You can’t judge Christian films like other movies. Any casual examination shows them to be conventionally terrible without exception. But they are not meant to be good, but rather they are designed to deliver pointed messages, spurring audiences to promote and support established political and religious powers. They are vehicles that carry naked threats for people who believe differently and are threatening reminders to keep believers in line. For those opposed to reactionary religion and coercion, it’s important to examine these films to understand the stories this slice of America is telling itself and foisting on the rest of us.

“Left Behind” is the most ambitious and mainstream of recent Christian film offerings. The plot is simple: All “good Christians” and young children (but not teens) are whisked up to Heaven, leaving the vast majority of the planet to riot, panic and self destruct. . . . . Like so much of white America, the film comically fumbles with American diversity. There is an African American woman, a journalist, a junkie, a little person and a devout Muslim. It’s a juvenile and clumsy attempt to reflect real America that only serves to highlight the insular, monochromatic and artificial makeup of conservative America.

Christians make up 2.5 billion out of a total of just over 7 billion of the earth’s population at this moment (estimates vary). This emphasis on mass punishment of non-Christians makes “Left Behind” nothing more than a planetary-sized snuff film.  The most offensive part of the show by far is the Muslim who is “left behind” despite his faith and love for god. The character is the kind of moderate Muslim that even American Christians could accept. 

In “God’s Not Dead” released in March, the core message is that education is both evil and dangerous and that all answers are contained in the Bible. This is a common theme for fundamentalists, one that does a great deal to keep people uninformed and afraid. I found God’s Not Dead to be the most unbelievable, two-dimensional and downright offensive of all the films I reviewed . . 

Every single film I reviewed features some variation of the Christian persecution complex. No serious person can argue Christians are really persecuted in America. It is anti-factual. . . . . The “war on Christianity narrative” is a wholesale fabrication that injects religious strife into a country founded on actual religious freedom.

The danger with this recurring and false persecution narrative is that it takes away from the real suffering of actual people. An excellent (but depressing) essay by Alex Morris in Rolling Stone details the suffering of homeless gay youths who, because of their sexuality, are shunned and cast out of religious families.  . . . .  Discarding your children over sexuality is what persecution really looks like. I have never heard a case of a liberal family throwing a born-again Christian teenager into the street.

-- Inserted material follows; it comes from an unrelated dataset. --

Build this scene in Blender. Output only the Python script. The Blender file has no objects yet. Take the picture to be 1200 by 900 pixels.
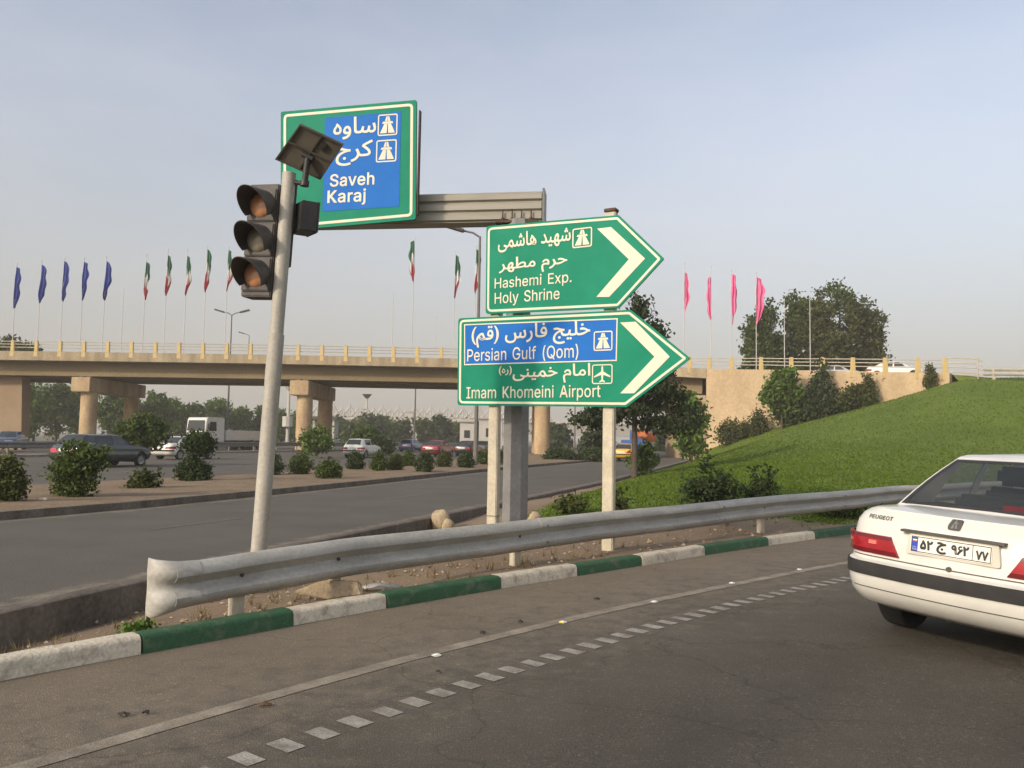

It is important to note that not all Christians believe the warped ideology or hostility expressed in Christian moviemaking.

The people who create and consume Christian film are neither mature nor reflective. They are at their core superstitious, afraid and tribal. They self-identify overwhelmingly Republican and shout about “moochers” while vilifying the poor. They violate the teachings and very essence of their own “savior” while deriving almost sexual pleasure from the fictional suffering of atheists, Muslims, Buddhists, Wiccans, Hindus, and even liberal Christians. To top it all off, the stories they tell themselves are borderline psychotic.

Christian film with its cardboard characters and heavy-handed messages will only drive an increasingly diverse and media-savvy populace away. Failing a profound change of heart, the best this community can hope for are films so bad no one will bother to watch them.
As I have continually said, conservative Christians are not nice or decent people. They suffer from what to me is a form of mental illness that mixes masochism and sadism.  They need to be shunned by decent society.